For myself, these represent near-rhetorical questions. They’re based on the things likely to have been causal factors….not a witch hunt designed to nail a political policy, a Minister, a Mayor, or an architect of austerity.


Just as I deplore and detest the use of child images as propaganda in the Middle East and on the subject of European migration, I find the use of a community distaster to further blatantly political aims disgusting. It is sub judice trial by media of the kind that is bad enough when gargoyles like Rupert Murdoch and Piers Morgan are involved, but utterly unpalateable when hypocritical, opportunistic activists start fanning the flames.

Nobody should doubt my concerted and consistent opposition to this Government’s ludicrous primary school economics and ill-formed opinions on fiscal management. Their pointless and cruel effect on the sick, poor, disabled and aged is an outcome for which there is no excuse.

But just as there was no excuse for the police State designed to protect Tsarism, there was no excuse for Lenin to create a revolution whose sole purpose at times seemed to be revenge.
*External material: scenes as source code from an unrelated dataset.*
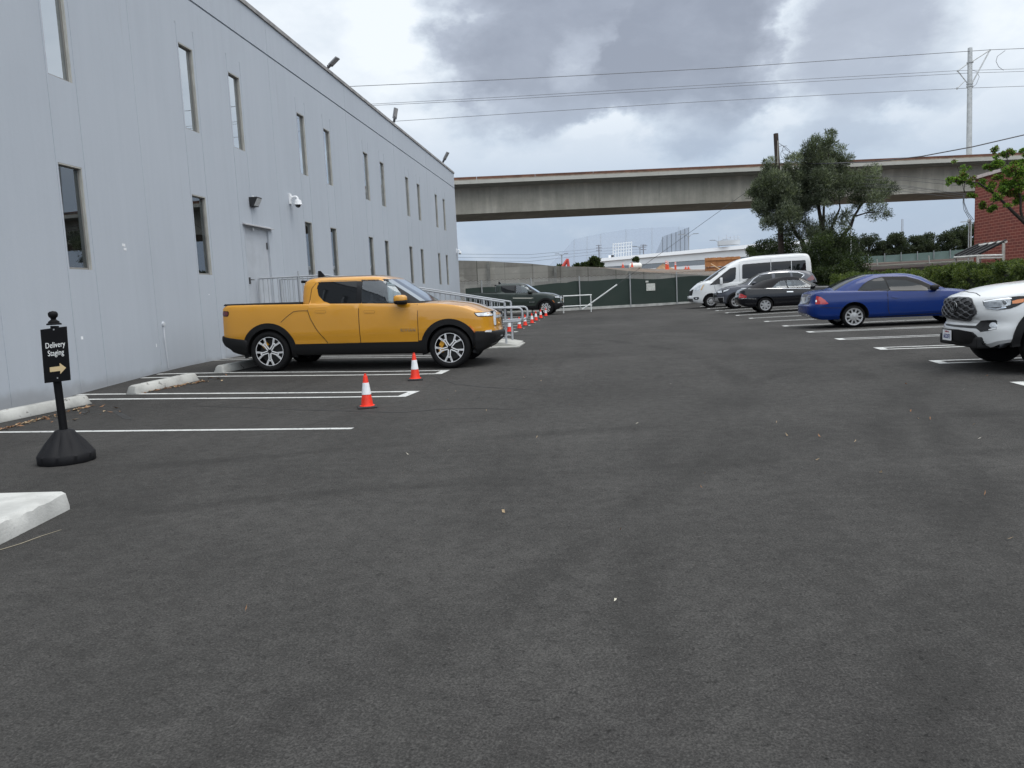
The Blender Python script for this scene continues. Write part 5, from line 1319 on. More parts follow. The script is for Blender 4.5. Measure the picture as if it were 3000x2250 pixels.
RUB = mt('tyre_rubber', (.0065, .0065, .007), .8, spec=.2, bump=.1); RIMD = mt('rim_dark', (.006, .006, .007), .5, spec=.3); ALU = mt('alloy_machined', (.72, .72, .72), .4, .25); SILV = mt('alloy_silver', (.40, .40, .40), .35, .6, var=.1, vs=20)
DISC = mt('brake_disc', (.03, .03, .03), .5, .5)
def wheel(c, x, sg, Rt, Rr, wd, style='s7', inset=.02, caliper=None, rot=0., rimmat=None):
    y = sg*(c.W/2-inset-wd/2)
    wo = bpy.data.objects.new('wheel', None); COL.objects.link(wo); wo.parent = c.root; wo.location = (x, y, Rt); wo.empty_display_size = .1
    Mx = Matrix.Rotation(-sg*pi/2, 4, 'X'); h = wd/2
    m_ = MB(); m_.lathe([(Rr-.01, h-.03), (Rr, h-.012), (Rr+.015, h-.002), (Rt-.06, h+.004), (Rt-.03, h-.004), (Rt-.008, h-.03), (Rt, h-.06), (Rt, -h+.05), (Rt-.03, -h), (Rr, -h+.01)], 48, Mx); m_.build('tyre', RUB, wo, 50)
    m_ = MB(); m_.lathe([(Rr, h-.012), (Rr-.012, h-.014), (Rr-.022, h-.05), (Rr-.03, 0), (Rr-.03, -h+.02)], 40, Mx); m_.lathe([(Rr-.03, -h*.2), (0, -h*.2)], 40, Mx); rm = m_.build('rim', RIMD if style in ('y5', 'h6') else SILV, wo, 40)
    m_ = MB(); m_.lathe([(Rr*.78, h*.05), (Rr*.78, h*.12), (.05, h*.14)], 30, Mx); m_.build('brake_disc', DISC, wo)
    S_ = MB(); zt = h-.016; rm_ = rimmat or (ALU if style in ('y5', 'h6') else SILV)
    def st(a0, r0, a1, r1, w0, w1=None, z0=zt, dz=.014):
        p = V((r0*cos(a0), r0*sin(a0))); q = V((r1*cos(a1), r1*sin(a1))); t_ = (q-p).normalized(); s_ = V((-t_.y, t_.x)); w1 = w0 if w1 is None else w1
        S_.prism([tuple(p+s_*w0/2), tuple(p-s_*w0/2), tuple(q-s_*w1/2), tuple(q+s_*w1/2)], z0-dz, z0, Mx)
    def chord(p, q, w, dz=.014, z0=zt):
        p, q = V(p), V(q); t_ = (q-p).normalized(); s_ = V((-t_.y, t_.x)); S_.prism([tuple(p+s_*w/2), tuple(p-s_*w/2), tuple(q-s_*w/2), tuple(q+s_*w/2)], z0-dz, z0, Mx)
    pol = lambda r_, a: (r_*cos(a), r_*sin(a))
    if style == 'y5':
        w = Rr*.072
        for i in range(5):
            a = rot + 2*pi*i/5; b_ = a + pi/5
            for sgn in (-1, 1):
                chord(pol(Rr*.16, a+sgn*.2), pol(Rr*.50, a+sgn*.50), w); chord(pol(Rr*.50, a+sgn*.50), pol(Rr*.96, a+sgn*.35), w*1.25)
                chord(pol(Rr*.62, b_+sgn*.16), pol(Rr*.95, b_+sgn*.23), w*1.1)
            chord(pol(Rr*.62, b_-.18), pol(Rr*.62, b_+.18), w*1.1); chord(pol(Rr*.16, a-.22), pol(Rr*.16, a+.22), w*.8)
        S_.lathe([(Rr*.985, zt-.01), (Rr*.985, zt), (Rr*.925, zt+.001), (Rr*.925, zt-.01)], 40, Mx)
    elif style == 'h6':
        w = Rr*.13
        for i in range(6):
            a = rot + 2*pi*i/6; e = Rr*.19; ox = V((cos(a), sin(a))); oy = V((-sin(a), cos(a)))
            p = [ox*Rr*.42-oy*e*.8, ox*Rr*.93-oy*e, ox*Rr*.93+oy*e, ox*Rr*.42+oy*e*.8]
            chord(p[0], p[1], w); chord(p[1], p[2], w); chord(p[2], p[3], w)
        S_.lathe([(Rr*.3, zt-.02), (0, zt-.02)], 20, Mx)
    elif style == 's7':
        for i in range(7): a = rot + 2*pi*i/7; st(a, Rr*.2, a, Rr*.96, Rr*.30, Rr*.40)
        S_.lathe([(Rr*.99, zt-.012), (Rr*.99, zt), (Rr*.86, zt-.004), (Rr*.86, zt-.02)], 40, Mx); S_.lathe([(Rr*.36, zt-.01), (Rr*.34, zt+.001), (0, zt+.004)], 24, Mx)
    else:
        nn = 10 if style == 's10' else 5
        for i in range(nn):
            a = rot + 2*pi*i/nn; st(a, Rr*.3, a, Rr*.94, Rr*.17*(10/nn), Rr*.19*(10/nn))
            if nn == 5: st(a, Rr*.3, a+.0, Rr*.9, Rr*.2, Rr*.3, zt+.006)
        S_.lathe([(Rr*.99, zt-.012), (Rr*.99, zt), (Rr*.84, zt-.002), (Rr*.84, zt-.02)], 40, Mx); S_.lathe([(Rr*.5, zt-.01), (Rr*.46, zt+.002), (Rr*.2, zt+.008), (0, zt+.01)], 28, Mx)
    S_.build('spoke_face', rm_, wo)
    if style in ('s10', 's5'):
        m_ = MB()
        for k in range(4 if style == 's10' else 5): m_.lathe([(Rr*.07, zt+.003), (0, zt+.009)], 8, Mx @ Matrix.Translation((Rr*.24*cos(k*2*pi/4+.5), Rr*.24*sin(k*2*pi/4+.5), .0)))
        m_.build('lug_nut', mt('lug_dark', (.02, .02, .02), .5), wo)
    m_ = MB(); m_.lathe([(Rr*.12, zt-.02), (Rr*.11, zt+.002), (0, zt+.003)], 16, Mx); m_.build('hub_cap', RIMD if style in ('y5', 'h6') else SILV, wo)
    if caliper:
        m_ = MB()
        for q in (caliper[1:]): m_.box((0, 0, 0), (.075, .10, .06), bev=.015); k = len(m_.v)//len(caliper[1:]) if False else None
        m_ = MB()
        for ang, rr_ in caliper[1:]:
            t_ = MB(); t_.box((Rr*rr_*cos(ang), Rr*rr_*sin(ang), h*.32), (.085, .11, .07), Matrix.Rotation(ang, 3, 'Z'), bev=.015); t_.v = [Mx @ p for p in t_.v]; m_.add(t_.v, t_.f)
        m_.build('brake_caliper', caliper[0], wo)
    return wo
GLD = mt('glass_tinted', (.006, .007, .008), .03, spec=.42); GLM = mt('glass_smoke', (.014, .017, .019), .03, spec=.36); WSG = glass('windshield_glass', (.4, .45, .45), .25, .36, .03)
CLR = glass('car_glass_clear', (.72, .80, .80), .93, .06)
CLRG = glass('car_glass_tinted', (.30, .33, .34), .9, .10)
BPL = mt('trim_black', (.0055, .0055, .006), .6, spec=.28, bump=.08, bs=200); GBL = mt('gloss_black', (.005, .005, .006), .18, coat=.1, spec=.3)
CHR = mt('chrome', (.75, .76, .77), .12, 1); RED_L = mt('lamp_red', (.38, .012, .012), .12, coat=1); RED_D = mt('lamp_dark_red', (.10, .006, .008), .15, coat=1); CLRL = mt('lamp_clear', (.62, .65, .68), .12, coat=1, var=.25, vs=14); AMB = mt('lamp_amber', (.55, .16, .02), .15, coat=1)
SEAT = mt('seat_dark', (.02, .02, .022), .8); PLATE = mt('plate_white', (.68, .69, .70), .5); PTXT = mt('plate_blue', (.03, .04, .16), .6)
def mirror(c, x, z, y, paint, l=.13, w=.09, h=.09, split=True):
    for sg in (-1, 1):
        cx = sg*(y+.10); o = ell((x, cx, z), (l, w, h), 3.2).build('side_mirror', paint, c.root, 50)
        m_ = MB(); m_.box((x+.02, sg*(y+.0), z-h*.75), (.10, .16, .05), bev=.015); m_.build('mirror_arm', BPL, o)
        if split:
            ell((x+.004, cx, z-h*.42), (l*1.01, w*1.02, h*.60), 3.2).build('mirror_base', BPL, o, 50)
def seats(c, xs, z0, w=.42):
    for x in xs:
        for sg in (-1, 1):
            m_ = MB(); y = sg*.37; R_ = Matrix.Rotation(radians(-14), 3, 'Y')
            m_.box((x-.12, y, z0+.1), (.14, .48, .62), R_, bev=.04); m_.box((x-.2, y, z0+.52), (.10, .26, .2), R_, bev=.04); m_.build('seat', SEAT, c.root, 40)
# ================================================================ VEHICLES
def hit(c, u, v):
    o = c.Mi @ CAM; r_ = (c.Mi.to_3x3() @ ray(u, v)).normalized(); h = c.bvh.ray_cast(o, r_, 200)[0]
    if h is None:
        k = -o.dot(r_); h = c.bvh.find_nearest(o + r_*k)[0]
    return h
def hp(c, pts, a, z=None):    # pixels -> (h,z) outline for patch(a=...)
    pr = V((-sin(a), cos(a), 0)); return [(h.dot(pr), h.z) for h in (hit(c, *(z(*p) if z else p)) for p in pts)]
def flip(P): return [(-h, z) for h, z in P]
def lev(c, rear, front, d, wl, bf, br, n=11, top=.012):
    A_ = sorted((q[1], q[0]) for q in (c.tr(*p, d) for p in rear)); B_ = sorted((q[1], q[0]) for q in (c.tr(*p, d) for p in front))
    z0 = min(A_[0][0], B_[0][0]); z1 = max(A_[-1][0], B_[-1][0]) - top; L = []
    for i in range(n+1):
        z = z0 + (z1-z0)*(1-(1-i/n)**1.5); xr, xf = il(A_, z)+br, il(B_, z)-bf
        if xf-xr > .25: L.append((z, xr, xf, il(wl, z)))
    return L
def ring(x, z, r0, r1, a0, a1): return arc(x, z, r1, a0, a1) + arc(x, z, r0, a0, a1)[::-1]
def paintmat(name, col, rough=.3, metal=0., coat=.6, flake=0):
    m = mt(name, col, rough, metal, coat, var=flake or .02, vs=2, spec=.3); return m
def plate(c, M_, body_txt=None, top_txt=None, par=None, w=.305, h=.152):
    m_ = MB(); m_.box((0, 0, 0), (w, h, .006)); m_.v = [M_ @ p for p in m_.v]; o = m_.build('license_plate', PLATE, par or c.root)
    if body_txt: text('plate_number', body_txt, .085, M_ @ Matrix.Translation((0, -.018, .0035)), PTXT, o, .0006, .002, sx=.80)
    if top_txt: text('plate_state', top_txt, .036, M_ @ Matrix.Translation((0, .052, .0035)), mt('plate_red', (.30, .03, .05), .6), o, .0006, .001, shear=.2)
    return o
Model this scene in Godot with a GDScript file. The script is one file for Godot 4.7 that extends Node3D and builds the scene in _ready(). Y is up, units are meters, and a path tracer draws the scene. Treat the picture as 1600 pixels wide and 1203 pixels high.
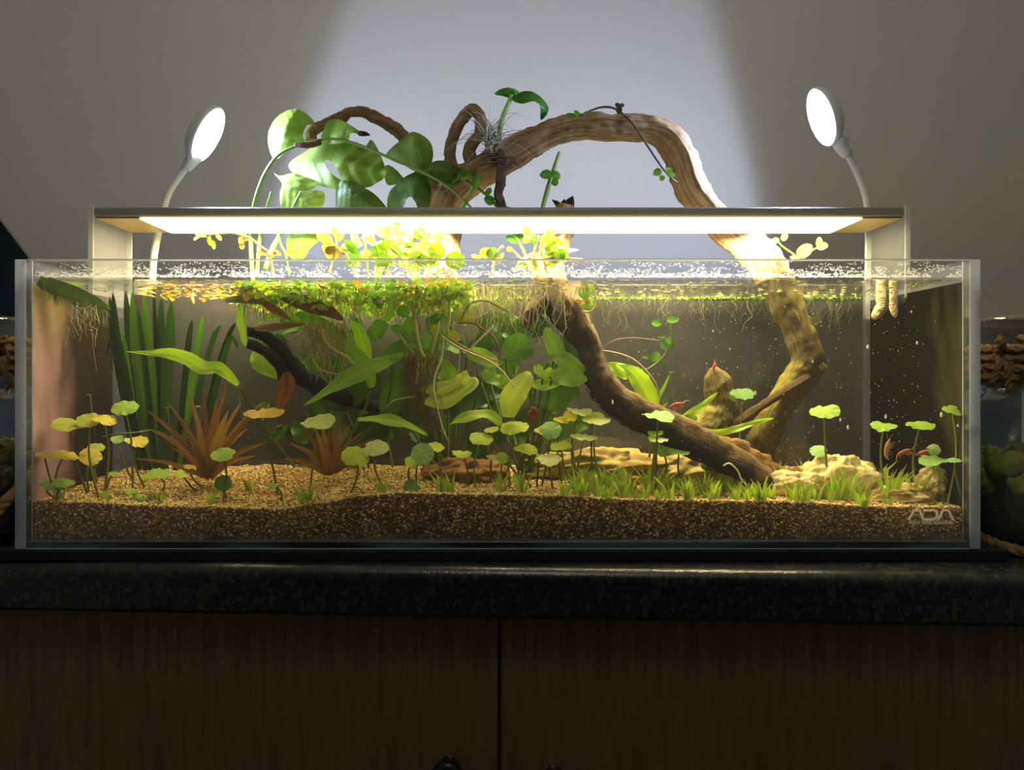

Lenin used what he called “useful bourgeois idiots” to get his way. My feeling is that Corbyn and Momentum are using a loose alliance of the decent, vulnerable and naive to promote themselves now.

It may have come too late for the General Election, but Grenfell Tower has been used by the contemporary Left to score points, rather than place the blame where it belongs: on our culture of business and government.

To place blame fairly and then change practices is a far more difficult process than the pursuance of political agendas. To provide real justice for those who deserve it is a task for considered philosophy, not ideologically driven opportunism.

I predict with justified confidence that blind eyes will be employed to protect the privileged as the enquiry into Grenfell Tower proceeds. I am equally sure that further propagandised accusations will be made by the media. Such things too are part of the culture we inhabit. That culture will not be reformed effectively by either of our major political Parties, for the simple reason that their dogma will always shit on our dolma*.